In the end, most of the players cashed in and went their own way because of team success. Greed and ego trumped modesty and honor. There are a few exceptions. Dustin Pedroia, Kevin Youkilis and Jon Lester signed “team” contracts for notably less money, but the Red Sox way, articulated by Theo Epstein, eventually gave way to the free-agent way embodied by the salaries of Adrian Gonzalez ($21 million per year), Carl Crawford ($20 million a year) and John Lackey ($16 million a year).
They are now too big, and will fail.
The fans have the championship memories and costly paraphernalia, and a creeping feeling that it is all so very hollow. These guys did something special together that we were all a part of, but that success led to a thousand roads out of town and away from the team that made it all possible. Again, the individual trumps the collective. America.
There is no $ in team.
Sawx winning it all in 2012! Annoy!
Posted by: Cousin Jeff | April 05, 2012 at 06:20 AM
wow...cynical much? You should have a job writing for the Globe.
Posted by: rippah | April 05, 2012 at 08:32 AM
Cynicism or whatever you want to call it. It sure ain't like the Red Sox in the old days. Whatever became of the mind set of players like Ted Williams, Bobby Doerr, Johnnie Peskey, Dom DiMaggio,Jimmie Piersall, Rudy York, etc. They played for the Red Sox team and the city of Boston (did a great job of it over the years, too). Of course, they took a time out for WW II and the Korean wars. But they came back to play when they were able to. They played as a team, not as a money grubbing single player that always tries to show up his fellow players. Bill Costello
Posted by: Bill Costello | April 05, 2012 at 11:05 AM
Way to spin this into a commentary on how you think socialism is better than individualism. You're a muppet. The collective lol.
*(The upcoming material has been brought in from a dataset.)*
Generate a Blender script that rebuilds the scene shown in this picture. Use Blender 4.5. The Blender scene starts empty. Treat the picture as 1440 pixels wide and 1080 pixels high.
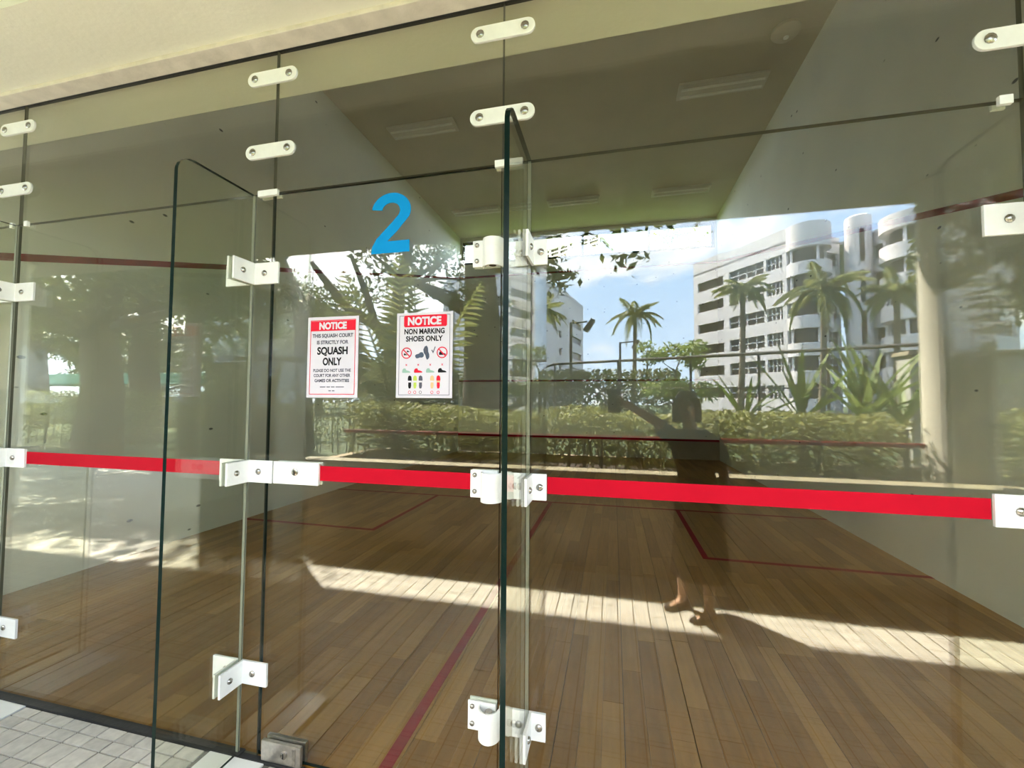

That being said, the Sox management are worse than Washington with how they spend their money.
Posted by: DisplacedinLA | April 05, 2012 at 11:17 AM
What???Theo is the last bastion of the Red Sox Way? After he pouted about working under Luchino Theo was the main architect of the spend first think last era that finds the Sox where they are today...
Posted by: David Freel | April 07, 2012 at 07:16 PM
Go padres, hoping the 56 million payroll wins it all. it would be sweet justice if the lowest paid won it all.